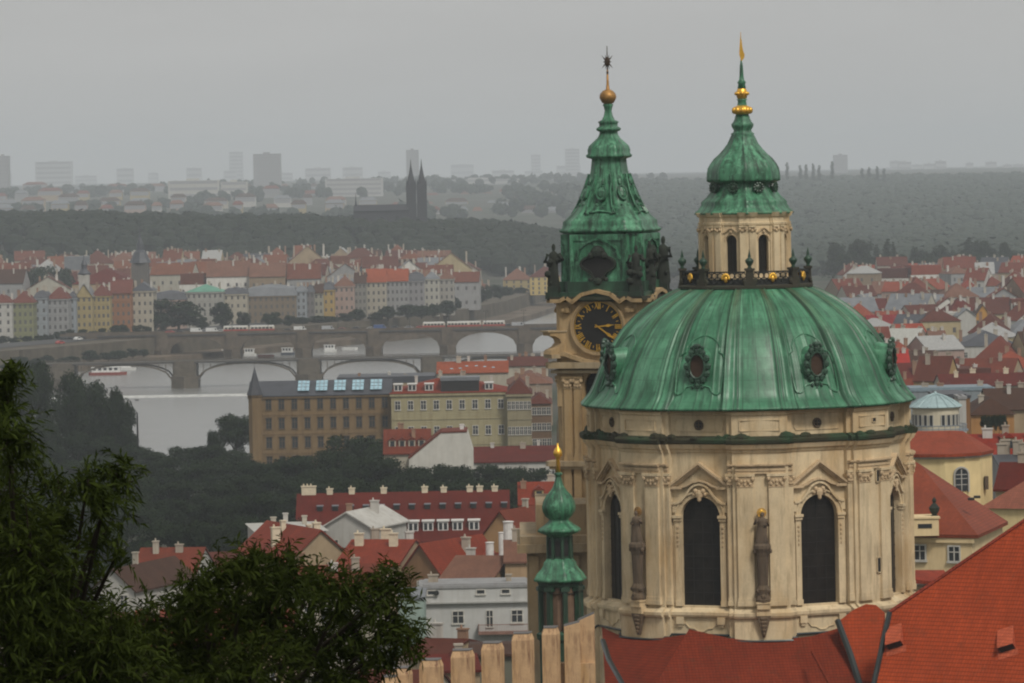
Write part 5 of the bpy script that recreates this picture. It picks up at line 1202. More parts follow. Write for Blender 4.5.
# flat white building
t, wl, rf = hpx(419, 530, 588, 587, 566, 9, W(212, 212, 208, .25), GY, 'flat', label='flat-roofed white building with a balcony door behind the merlons', cat='building', name='flat_roofed_building', nfl=1, nb=0, chim=2, zg=13)
L = t.location
def lz(y, Y=566): return P(475, y, Y).z - L.z
def lx(x, Y=566): return P(x, 610, Y).x - L.x
mb = MB(); mb.box(lx(419), lx(530), -.5, -.003, lz(603), lz(601.5)); mb.build('ledge', W(190, 190, 185), t)
for x in (458, 517, ): shared(window_mesh(1.3, 1.45), 'window', t, (lx(x), -.001, lz(617)))
for x in (481, 506, 432): o = shared(window_mesh(.95, .45, 'plain'), 'vent_window', t, (lx(x), -.001, lz(592)))
shared(window_mesh(.75, 2.0), 'balcony_door', t, (lx(489.5), -.001, lz(619)))
mb = MB(); mb.box(lx(478), lx(530), -1.3, -.003, lz(634), lz(631.5)); mb.box(lx(478), lx(478) + .08, -1.3, 0, lz(631), lz(624)); mb.box(lx(478), lx(530), -1.3, -1.24, lz(624.5), lz(623.8))
for i in range(30): x = lx(478) + i * .22; mb.box(x, x + .03, -1.28, -1.25, lz(631.5), lz(624.3))
mb.build('balcony', [plainm('balcony_brown', (.22, .12, .09))], t)
mb = MB(); ring = [(lx(437) + .32 * cos(i * pi / 8), -.4, lz(592) + .32 * sin(i * pi / 8)) for i in range(16)]; mb.add(ring + [(x, -.3, z) for x, y, z in ring], [tuple(range(16))] + [(i, (i + 1) % 16, 16 + (i + 1) % 16, 16 + i) for i in range(16)]); 
mb.tube([(lx(437), -.3, lz(592)), (lx(437), 0, lz(592))], .04, 5); mb.build('wall_fan', M['iron'], t)
hpx(398, 424, 600, 592, 548, 12, W(165, 185, 175), GRYR, 'flat', label='pale green annex at the left of the flat-roofed white building', cat='house', nfl=1, nb=0, chim=0, zg=13)
hpx(398, 440, 660, 640, 480, 14, BE, RED3, 'gable', rot=R(-25), label='dark sloping red roof below the white building beside the tree', cat='house', nfl=0, nb=0, chim=2, zg=14)
hpx(425, 480, 672, 656, 420, 12, BE, MAR, 'gable', rot=R(5), label='low maroon roof behind the left merlons', cat='house', nfl=0, nb=0, chim=1, zg=14)
hpx(470, 530, 656, 646, 440, 12, W(120, 120, 105), BRN, 'gable', rot=R(0), label='low brown roof under the balcony of the white building', cat='house', nfl=0, nb=0, chim=0, zg=14)
hpx(536, 600, 672, 655, 360, 12, CR, MAR, 'gable', rot=R(0), label='dark red roof seen between the two right merlons', cat='house', nfl=0, nb=0, chim=0, zg=15)
hpx(350, 430, 700, 672, 400, 12, CR, RED3, 'gable', rot=R(-8), label='red roof at the bottom edge under the tree\'s right branch', cat='house', nfl=0, nb=0, chim=1, zg=14)
# roofs seen through the tree
hpx(128, 192, 585, 549, 640, 22, WH, RED, 'gable', rot=R(-6), label='red roof with white chimney seen between the two foreground crowns', cat='house', nfl=1, nb=3, chim=2, zg=13)
hpx(92, 135, 590, 570, 610, 20, WH, BRN, 'front', rot=R(-20), label='white gabled house showing through the left foreground foliage', cat='house', nfl=2, nb=2, chim=1, zg=13)
hpx(190, 260, 580, 553, 660, 20, CR, RED3, 'gable', rot=R(12), label='dull red roof behind the top of the foreground tree', cat='house', nfl=1, nb=3, chim=2, zg=13)
hpx(58, 85, 560, 552, 760, 14, CR, PNK, 'gable', label='small pale house in the dark park trees at far left', cat='house', nfl=1, nb=2, chim=1, zg=11)
hpx(0, 120, 640, 615, 560, 22, CR, RED3, 'gable', label='red roof glimpsed low behind the left foreground foliage', cat='house', nfl=1, nb=3, chim=2, zg=13)
hpx(130, 290, 650, 610, 520, 22, BE, RED, 'gable', label='wide red roof hidden mostly behind the foreground tree', cat='house', nfl=1, nb=4, chim=3, zg=13)
# ------------------------------------------------------------------ the near right side: palace wing, apse, cupola pavilion
def vpoly(pts, drop=None, mats=None, name='roof', parent=None, loc=None):
    mb = MB()
    for fc in pts:
        fc = [Vector(p) for p in fc]
        n = (fc[1] - fc[0]).cross(fc[2] - fc[0])
        if n.z < 0: fc = fc[::-1]
        mb.face(fc); lo = [p - Vector((0, 0, .3)) for p in fc]; mb.face(lo[::-1])
        for i in range(len(fc)): mb.face([fc[i], lo[i], lo[(i + 1) % len(fc)], fc[(i + 1) % len(fc)]])
    o = mb.build(name, mats, parent); o.location = -Vector(loc); return o
WING = plaster(c8(224, 200, 156), .35)
E0, E1, E2 = P(872, 531, 402), P(978, 537.5, 398), P(1008, 521.5, 413); R0, R1 = P(872, 440, 420), P(919, 463.5, 414)
E1.z = E0.z = (E0.z + E1.z) / 2
bl = Vector((E1.x, E1.y, 14)); t = thing('palace_wing', 'cream palace wing with big hipped red roof and two white windows right of the drum', 'building', bl)
vpoly([[E0, E1, R1, R0], [E1, E2, R1]], None, _tiles0((.26, .058, .026), wet=1), 'roof', t, bl)
mb = MB(); i_ = .5
fr = [(E0.x, E0.y + i_), (E1.x - i_, E1.y + i_), (E2.x - i_, E2.y), (E2.x - 4, E2.y + 6), (E0.x, E0.y + 16)]
mb.prism(fr, 14, E1.z - .05); o = mb.build('wall', WING, t); o.location = -bl
def wxy(x, y, Y): p = P(x, y, Y) - bl; return (p.x, p.y, p.z)
yf = E1.y + i_
for x in (922, 955): p = P(x, 554.5, yf); p.y = E0.y + (E1.y - E0.y) * ((p.x - E0.x) / (E1.x - E0.x)) + i_ - .22; shared(window_mesh(.95, 1.25), 'window', t, p - bl, atan2(E1.y - E0.y, E1.x - E0.x))
mb = MB(); mb.prism([(E0.x, E0.y + .2), (E1.x - .3, E1.y + .2), (E1.x - .3, E1.y + .9), (E0.x, E0.y + .9)], E1.z - .75, E1.z - .32); o = mb.build('cornice', WING, t); o.location = -bl
mb = MB(); a, b = P(900, 519, 399.5), P(938.5, 533, 399.5); mb.box(a.x, b.x, 399, 402.5, b.z - .2, a.z); mb.box(a.x - .1, b.x + .12, 398.9, 402.6, a.z + .003, a.z + .15); c_, d_2 = P(918, 524, 399), P(932, 528, 399); mb.box(c_.x, d_2.x, 398.95, 399, d_2.z, c_.z, 1); o = mb.build('dormer', [WING, M['glass2']], t); o.location = -bl
for (x, y) in ((971, 499), (977, 497)):
    p = P(x, y, 404); mb = MB(); mb.box(-.28, .28, -.3, .2, -.1, .12); o = mb.build('roof_hatch', M['black'], t); o.location = p - bl + Vector((0, 0, 0))
st = thing('urn_figure', 'small dark stone figure on the white dormer of the palace wing', 'statue', P(934.5, 519, 400.5))
mb = MB(); mb.box(-.3, .3, -.3, .3, 0, .35); mb.lathe([(.2, .35), (.42, .7), (.5, 1.0), (.25, 1.3), (.12, 1.45), (.2, 1.6), (.16, 1.8), (.02, 1.95)], 10); mb.build('urn', M['darkstatue'], st)
bl2 = P(930, 580, 372); bl2.z = 15; t = thing('porch', 'little red-tiled lean-to roof beside the foot of the drum', 'porch', bl2)
a, b, c_, d_2 = P(906, 579, 371), P(952, 583, 371), P(944, 570, 374.5), P(916, 570, 374.5); vpoly([[a, b, c_, d_2]], None, M['nearroof2'], 'roof', t, bl2)
mb = MB(); mb.box(a.x + .3, b.x - .3, 371.5, 376, 15, b.z - .3); o = mb.build('wall', M['church_dark'], t); o.location = -bl2
# apse with arched window
bx = P(950, 520, 452); bx.z = 13; t = thing('apse', 'round-cornered cream apse with a red roof and one arched window', 'church', bx)
APM = plaster(c8(218, 198, 148), .3); mb = MB(); pts = []
for x, Y in ((890, 448), (920, 446), (945, 445.5), (965, 446), (980, 447.2), (992, 451)): p = P(x, 455, Y); pts.append((p.x, p.y))
zt2, zb2 = P(950, 453.5, 446).z, 14; back = [(pts[-1][0], 468), (pts[0][0], 468)]
mb.prism(pts + back, zb2, zt2); o = mb.build('wall', APM, t); o.location = -bx
mb = MB(); 
for q, (z0, z1, e) in enumerate(((zt2 - .5, zt2 - .25, .12), (zt2 - .25, zt2, .25))):
    cx_ = sum(p[0] for p in pts) / 6; mb.prism([(cx_ + (x - cx_) * 1.02 + .0, y - e) for x, y in pts] + back, z0, z1)
o = mb.build('cornice', WH, t); o.location = -bx
ev = [Vector((cx_ + (x - cx_) * 1.03, y - .5, zt2)) for x, y in pts]; rg = [P(905, 431, 456), P(927, 431, 455), P(950, 430.5, 455), P(963, 431, 456)]
vpoly([[ev[0], ev[1], rg[1], rg[0]], [ev[1], ev[2], rg[2], rg[1]], [ev[2], ev[3], rg[3], rg[2]], [ev[3], ev[4], rg[3]], [ev[4], ev[5], rg[3]]], None, _tiles0((.30, .056, .022), wet=1), 'roof', t, bx)
p = P(961.5, 487, 445.85); M4 = Matrix.Translation((p.x, p.y - .0, p.z)) @ Matrix.Rotation(R(14), 4, 'Z'); mb = MB()
arch_pane(mb, M4, .62, -.4, 1.2, -.05, 0)
strip(mb, [(.68 * cos(pi * i / 12), 1.2 + .68 * sin(pi * i / 12)) for i in range(13)], -.15, -.14, .1, 1, M4); mb.box(-.83, -.68, -.14, .1, -.5, 1.2, 1, M4); mb.box(.68, .83, -.14, .1, -.5, 1.2, 1, M4); mb.box(-.04, .04, -.1, 0, -.4, 1.75, 1, M4)
for z in (.2, .8, 1.2): mb.box(-.62, .62, -.09, -.01, z, z + .06, 1, M4)
o = mb.build('arched_window', [M['glass2'], WH], t); o.location = -bx
p = P(986, 482, 448.6); mb = MB(); mb.box(p.x - .18, p.x + .18, p.y - .75, p.y, p.z - .7, p.z + .6); o = mb.build('niche', M['statue'], t); o.location = -bx
# cupola pavilion
cxp = P(936, 430, 500); cyp = 500; t = thing('cupola_pavilion', 'round cream pavilion with a pale blue-grey ribbed metal roof and narrow windows', 'pavilion', (cxp.x, cyp, 14))
def zq(y): return P(936, y, cyp).z - 14
mb = MB(); mb.lathe([(2.6, 0), (2.6, zq(409)), (2.75, zq(408)), (2.8, zq(407))], 32); mb.build('wall', W(225, 215, 190, .2), t)
mb = MB(); mb.lathe([(2.75, zq(407.5)), (2.95, zq(406.5)), (2.8, zq(405.5)), (1.9, zq(400)), (1.0, zq(396)), (.25, zq(394)), (.2, zq(392.5)), (.05, zq(391))], 32)
for i in range(16):
    a = 2 * pi * i / 16; mb.tube([(r * sin(a), -r * cos(a), z) for r, z in ((2.95, zq(406)), (1.92, zq(399.6)), (1.0, zq(395.6)), (.2, zq(393.4)))], .05, 4)
mb.build('roof', M['cupola'], t)
for i in range(-6, 7):
    if i in (0,): continue
    a = R(i * 14.5 - 2); x, y = 2.62 * sin(a), -2.62 * cos(a); mb = MB(); mb.box(-.17, .17, -.03, .04, -.55, .65, 0); mb.box(-.25, -.17, -.07, .04, -.6, .7, 1); mb.box(.17, .25, -.07, .04, -.6, .7, 1)
    o = mb.build('window', [M['glass2'], WH], t); o.location = (x, y, zq(420)); o.rotation_euler = (0, 0, a)
mb = MB()
for r, z in ((3.4, zq(424.5)), (3.4, zq(428))): mb.tube([(r * sin(2 * pi * i / 32), -r * cos(2 * pi * i / 32), z) for i in range(33)], .05, 4, 0, False)
for i in range(32): a = 2 * pi * i / 32; mb.box(3.4 * sin(a) - .03, 3.4 * sin(a) + .03, -3.4 * cos(a) - .03, -3.4 * cos(a) + .03, zq(430), zq(424.5))
mb.lathe([(3.6, zq(431)), (3.6, zq(429.5))], 32); mb.build('terrace_railing', M['greymetal'], t)

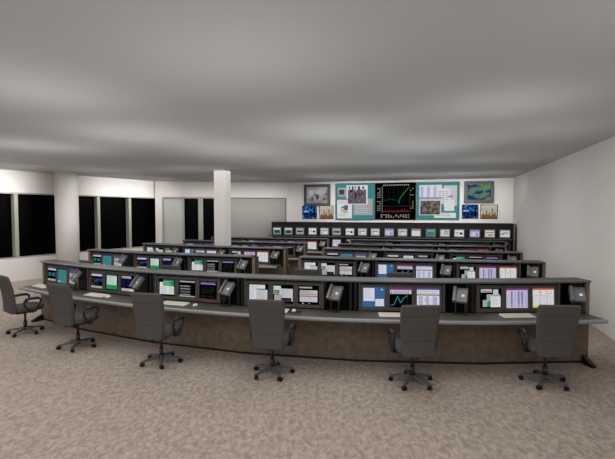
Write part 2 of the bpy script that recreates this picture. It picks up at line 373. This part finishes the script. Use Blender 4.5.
def sweep(arc, a0, a1, prof, n=28):                # prof: (outward offset, z)
    rings = []
    for i in range(n+1):
        a = a0+(a1-a0)*i/n; rings.append([Vector((*arc.pt(a, o), z)) for o, z in prof])
    b = MB(); b.loft(rings, 0, False, True); return b
TZ = .74; KZ = 1.208
def run_tops(arc, who, over=-.07, depth=.42, sback=-.30):
    e = over/arc.R
    t = thing('worktop', 'long dark grey worktop with pale rounded edge, '+who, 'worktop', (0,0,0), 0, 'worktops')
    obj('board', sweep(arc, arc.a0-e, arc.a1+e, [(-.05,TZ),(-.05,TZ-.045),(depth-.03,TZ-.045),(depth-.03,TZ)]).mesh('worktop_board', M_top), t)
    obj('edge_trim', sweep(arc, arc.a0-e, arc.a1+e, [(depth-.0299,TZ+.001),(depth-.0299,TZ-.05),(depth-.008,TZ-.05),(depth+.004,TZ-.04),(depth+.008,TZ-.025),(depth+.002,TZ-.006),(depth-.01,TZ+.001)]).mesh('worktop_edge', M_edge), t)
    e = (over+.095)/arc.R
    t = thing('top_shelf', 'long dark grey shelf capping the monitors, '+who, 'shelf', (0,0,0), 0, 'top shelves')
    obj('board', sweep(arc, arc.a0-e, arc.a1+e, [(-.02,KZ),(-.02,KZ-.03),(sback,KZ-.03),(sback,KZ)]).mesh('shelf_board', M_shelf), t)
    obj('edge_trim', sweep(arc, arc.a0-e, arc.a1+e, [(-.0201,KZ+.001),(.0,KZ),(.01,KZ-.01),(.01,KZ-.022),(.0,KZ-.032),(-.0201,KZ-.032)]).mesh('shelf_edge', M_shelfedge), t)
UC = {}
def tap(b, w, x0, x1, y0, y1, z0, z1, k0, k1):     # box whose outer faces follow the bend of the row
    a = lambda y: x0+(y*k0 if x0 < .01 else 0)
    c = lambda y: x1-(y*k1 if x1 > w-.01 else 0)
    b.prism([(a(y0),y0),(c(y0),y0),(c(y1),y1),(a(y1),y1)], z0, z1)
def unit_meshes(w, k0, k1):
    k = (round(w, 3), round(k0, 3), round(k1, 3))
    if k in UC: return UC[k]
    d = {}; e = .0002
    b = MB(); tap(b, w, e, w-e, .34, .36, .62, KZ-.032, k0, k1); tap(b, w, e, w-e, .055, .34, .69, TZ-.001, k0, k1); d['back_panel'] = b.mesh('back_panel', M_dark)
    b = MB(); b.prism([(.075*k0+e,.075),(.032,.075),(.032,.34),(.34*k0+e,.34)], TZ, KZ-.032); d['first_divider'] = b.mesh('divider', M_div)
    b = MB(); b.box((0,.075,TZ),(.03,.34,KZ-.032)); d['divider'] = b.mesh('divider', M_div)
    b = MB(); b.box((0,0,0),(.034,.05,KZ-.032-TZ)); d['slat'] = b.mesh('slat', M_slat)
    b = MB(); tap(b, w, e, w-e, -.01, .02, .035, .69, k0, k1); d['base_panel'] = b.mesh('base_panel', M_panel)
    b = MB(); tap(b, w, e, w-e, .0, .05, 0, .035, k0, k1); d['toe_kick'] = b.mesh('toe_kick', M_foot)
    UC[k] = d; return d
def console(loc, rz, w, label, group, k0, k1):
    t = thing('console_unit', label, 'console', loc, rz, group); d = unit_meshes(w, k0, k1)
    obj('back_panel', d['back_panel'], t); obj('base_panel', d['base_panel'], t); obj('toe_kick', d['toe_kick'], t)
    mw = 3*MW+.035
    obj('divider', d['first_divider'], t); obj('divider', d['divider'], t).location.x = mw
    for x in (w-.145, w-.07):
        if x > mw+.12: obj('slat', d['slat'], t).location = (x, .1, TZ)
    return t
# phone
def build_phone():
    d = {}
    R = Matrix.Translation((0,0,.19)) @ Matrix.Rotation(math.radians(-37), 4, 'X')
    b = MB(); b.prism([(-.10,0),(.10,0),(.10,.05),(-.10,.05)], 0, .225, 0, R); d['body'] = b.mesh('phone_body', M_phone)
    b = MB(); b.box((-.098,-.034,.0),(-.054,-.004,.055),0,R); b.box((-.098,-.034,.175),(-.054,-.004,.233),0,R); b.box((-.094,-.038,.04),(-.058,-.02,.19),0,R); d['handset'] = b.mesh('phone_handset', M_hand)
    b = MB(); b.box((.02,-.004,.085),(.062,.002,.118),0,R); d['display'] = b.mesh('phone_display', G['white'])
    b = MB()
    for i in range(5):
        for j in range(3): b.box((-.035+i*.026,-.004,.02+j*.02),(-.018+i*.026,.001,.033+j*.02),0,R)
    for i in range(4): b.box((-.035+i*.036,-.003,.14),(-.01+i*.036,.001,.18),0,R)
    b.box((-.042,-.002,.014),(.094,.0,.186),0,R); d['keypad'] = b.mesh('phone_keypad', M_hand)
    b = MB(); b.tube([(-.06,.05,.0),(-.06,.07,.1),(-.06,.07,.22)], .011, 8); b.tube([(.07,.05,.0),(.07,.07,.1),(.07,.07,.22)], .011, 8); b.box((-.075,.0,0),(.085,.1,.012)); b.tube([(-.06,.07,.19),(.07,.07,.19)], .012, 8)
    d['stand'] = b.mesh('phone_stand', M_side)
    return d
PH = build_phone()
def phone(loc, rz, label, group):
    t = thing('desk_phone', label, 'phone', loc, rz, group)
    for k in ('body','handset','display','keypad','stand'): obj(k, PH[k], t, .004 if k in ('body','handset') else 0, 2)
    return t
def end_panel(arc, a, side, label):                # side -1 left, +1 right
    p = arc.pt(a); q = arc.pt(a+.001/arc.R); d = (q-p).normalized(); rz = math.atan2(d.y, d.x)
    t = thing('end_panel', label, 'end panel', (p.x, p.y, 0), rz, 'console end panels')
    x0, x1 = (0, .06) if side > 0 else (-.06, 0)
    if side > 0: x0 += .004; x1 += .004
    else: x0 -= .004; x1 -= .004
    b = MB(); b.box((x0+.004,.10,.02),(x1-.004,.33,KZ-.033)); b.box((x0+.004,.33,.02),(x1-.004,.55,.68)); obj('panel', b.mesh('end_board', M_side), t)
    b = MB(); b.prism([(.06,.02),(.10,.02),(.10,KZ-.033),(.062,KZ-.033)], x0, x1, 0, Matrix(((0,0,1,0),(1,0,0,0),(0,1,0,0),(0,0,0,1)))); obj('front_edge', b.mesh('front_edge', M_tan), t)
    b = MB(); b.box((x0,.33,.68),(x1,.36,KZ-.033)); b.box((x0,.55,.02),(x1,.58,.68)); obj('rear_edge', b.mesh('rear_edge', M_tan), t)
    b = MB(); b.prism([(-.22,0),(-.012,0),(-.012,.12),(-.035,.12),(-.22,.03)], x0-.11*side, x1-.11*side, 0, Matrix(((0,0,1,0),(1,0,0,0),(0,1,0,0),(0,0,0,1)))); 
    f = obj('foot', b.mesh('foot', M_foot), t)
ROWNAME = {1: 'front row', 2: 'second row', 3: 'third row', 4: 'fourth row', 5: 'fifth row'}
def block(row, half, arc, bounds, keys):
    who = ROWNAME[row] if not half else '%s %s half' % (ROWNAME[row], half)
    run_tops(arc, 'on the '+who)
    mid = (len(bounds)-1)
    frames = []
    for i in range(mid):
        p, q = arc.pt(bounds[i]), arc.pt(bounds[i+1]); d = q-p; w = d.length; rz = math.atan2(d.y, d.x)
        ux = d.normalized(); uy = Vector((-ux.y, ux.x))
        W = lambda x, y, z, p=p, ux=ux, uy=uy: Vector((*(p+ux*x+uy*y), z))
        frames.append((W, rz, w))
        console((p.x, p.y, 0), rz, w, 'dark console bay with brown base, %s from left, %s' % (ORD[i], who), 'console bays', math.tan((bounds[i+1]-bounds[i-1])/4) if i else math.tan((bounds[1]-bounds[0])/2), math.tan((bounds[i+2]-bounds[i])/4) if i < mid-1 else math.tan((bounds[i+1]-bounds[i])/2))
        for j in range(3):
            key = keys[i]+str(j+1)
            monitor(key, W(.022+MW*(j+.5)+.006, .085, TZ), rz, 'monitor showing %s, %s from left, %s' % (SC[key][2], ORD[i*3+j], who), 'monitors of the '+who)
        phone(W(.022+3*MW+{'A': .12, 'B': .16}.get(keys[i], .2), -.10, TZ+.001), rz-.38, 'grey desk phone on a stand, %s from left on the %s' % (ORD[i], who), 'desk phones')
    end_panel(arc, arc.a0, -1, 'dark end panel with tan edges, left end of the '+who)
    end_panel(arc, arc.a1, 1, 'dark end panel with tan edges, right end of the '+who)
    return frames
a1 = Arc((-5.47, 8.42), (4.1, 5.97), 14.0)
bs = [a1.a0]+[a1.at_px(x) for x in (82, 150.5, 242, 359, 480)]+[a1.a1]
FR1 = block(1, '', a1, bs, 'ABCDEF')
def even(arc, n=3): return [arc.a0+(arc.a1-arc.a0)*i/n for i in range(n+1)]
a2l = Arc((-5.88, 11.0), (-1.28, 9.31), 17); FR2L = block(2, 'left', a2l, even(a2l), 'ABC')
a2r = Arc((-.17, 9.22), (4.73, 8.22), 20); FR2R = block(2, 'right', a2r, even(a2r), 'DEF')
a3l = Arc((-5.30, 13.25), (-.69, 11.45), 14); FR3L = block(3, 'left', a3l, even(a3l), 'DEF')
a3r = Arc((.45, 11.45), (5.30, 10.2), 22); FR3R = block(3, 'right', a3r, even(a3r), 'ABC')
a4l = Arc((-4.50, 14.9), (-.15, 13.4), 16); FR4L = block(4, 'left', a4l, even(a4l), 'ABC')
a4r = Arc((.99, 13.0), (5.80, 12.05), 22); FR4R = block(4, 'right', a4r, even(a4r), 'DEF')
a5l = Arc((-3.9, 16.75), (.72, 15.55), 18); FR5L = block(5, 'left', a5l, even(a5l), 'DEF')
a5r = Arc((1.60, 15.1), (6.75, 14.05), 22); FR5R = block(5, 'right', a5r, even(a5r), 'ABC')

# ------------------------------------------------------------------ monitor bank along the back wall
VBK = 16.55
bl = Line(uv(-6.56, VBK)[:2], uv(2.93, VBK)[:2])
run_tops(bl, 'under the tall rear bank', 0, .3, -.12)
seq = ['T','T','K','W1','W2','K','W1','W2','W2','L','W2','P','Q','W3','W1','L','Y','W4']
bwid = bl.a1/6
for i in range(6):
    p = bl.pt(bl.a1*i/6); rz = math.atan2(bl.d.y, bl.d.x); ux, uy = bl.d, bl.n
    W = lambda x, y, z: Vector((*(p+ux*x+uy*y), z))
    t = thing('monitor_bank_cabinet', 'tall black cabinet of three raised monitors, %s from left along the back wall' % ORD[i], 'cabinet', (p.x, p.y, 0), rz, 'tall rear cabinets')
    b = MB(); b.box((.001,.13,KZ+.001),(bwid-.001,.5,1.775)); b.box((.001,.22,.05),(bwid-.001,.5,KZ-.05)); b.box((.001,.055,.69),(bwid-.001,.22,TZ-.001)); obj('body', b.mesh('bank_body', M_bank), t, .004, 1)
    b = MB(); b.box((.001,.1,1.755),(bwid-.001,.5,1.79)); obj('cap', b.mesh('bank_cap', M_slat), t)
    b = MB(); b.box((bwid-.02,.118,KZ+.002),(bwid-.002,.13,1.75)); obj('seam', b.mesh('bank_seam', M_bank2), t)
    b = MB(); b.box((.001,.12,0),(bwid-.001,.15,.69)); obj('base_panel', b.mesh('bank_base', M_panel), t)
    for j in range(3):
        k = i*3+j; key = seq[k]
        monitor(key, W(bwid/2+(j-1)*.515, .055, 1.235), rz, 'silver monitor showing %s, %s from left, tall bank' % (SC[key][2], ORD[k]), 'silver monitors of the tall bank', True)
        key = 'DEFABC'[i]+str(j+1)
        monitor(key, W(bwid/2+(j-1)*.5, .115, TZ), rz, 'low monitor showing %s, %s from left, under tall bank' % (SC[key][2], ORD[k]), 'low monitors under the tall bank')
p = bl.pt(bl.a1); t = thing('end_panel', 'tall tan-edged end panel of the rear monitor bank beside the right wall', 'end panel', (p.x, p.y, 0), math.atan2(bl.d.y, bl.d.x), 'console end panels')
b = MB(); b.box((.004,.05,0),(.06,.5,1.775)); obj('panel', b.mesh('bank_end', M_side), t)
b = MB(); b.box((.004,.02,0),(.06,.05,1.775)); obj('front_edge', b.mesh('bank_end_edge', M_tan), t)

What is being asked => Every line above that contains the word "Blender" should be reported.

Answer to this exercise =>
Write part 5 of the bpy script that recreates this picture. It picks up at line 1202. More parts follow. Write for Blender 4.5.
Write part 2 of the bpy script that recreates this picture. It picks up at line 373. This part finishes the script. Use Blender 4.5.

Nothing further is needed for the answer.